While the KWV wasn't great news for high quality wine production, one positive thing it achieved was the Wine of Origin scheme, which was conceived in 1973. This appellation scheme, with its hierarchy of regions, districts and wards, also legislated the 'Estate Wine' concept: a wine farm producing wine from its own vineyards. At this stage there were a handful of farms making 'Estate' wine, including most of the best wines that were being produced. This number was to grow during the 1980s.

Although some good wines were being made (I have tasted some superb old bottles from the 1960s and 70s), the South African wine industry was relatively isolated because of apartheid-induced sanctions. These started in the 1960s, but became much more formal and widespread in the mid-1980s. This hit exports hard and prevented the exchange of viticultural and winemaking expertise with other wine countries.

But there were signs of increased interest in quality wines in the domestic market. John and Erica Platter's wine guide was first published in 1980 with 1250 wines, and by 1990 the guide was listing around 4000. Some perspective is needed though: even in 1990, almost half the vintage was still going to the KWV for distillation.

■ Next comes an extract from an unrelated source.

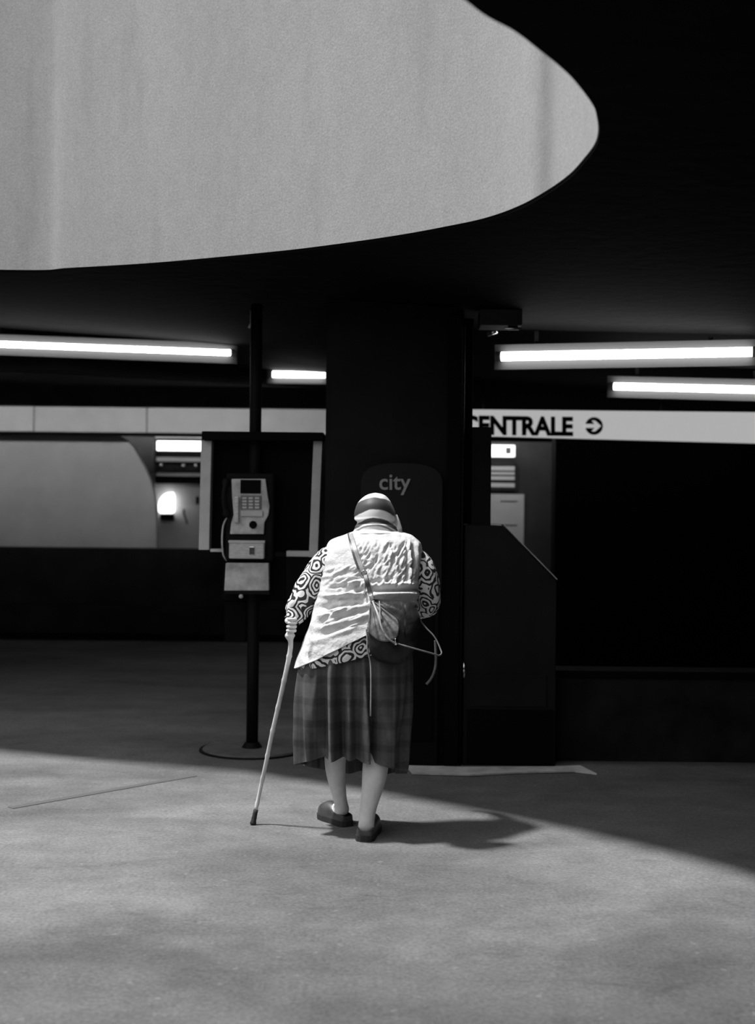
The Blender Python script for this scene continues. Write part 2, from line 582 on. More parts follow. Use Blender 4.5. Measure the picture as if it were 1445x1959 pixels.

The big change was the end of white minority rule in 1994. This is effectively the start point for the modern South African wine industry, and the changes over the last 19 years have been quite dramatic. The KWV ended its quota system in 1992, dropped the minimum pricing in 1994, and was converted into a private company in 1997. It still exists, but only as a large wine producer, not a regulatory body. The wine industry was now free to grow, innovate and change, and it has been busy doing this over the last couple of decades.   

So, in a sense, while South Africa is the oldest of the 'new world' wine countries, with a history of wine production going back 350 years, you could also say it's also one of the newest and most dynamic. If you were to draw a list of the top 50 South African wines, I'd wager that the majority weren't being made even as recently as 15 years ago.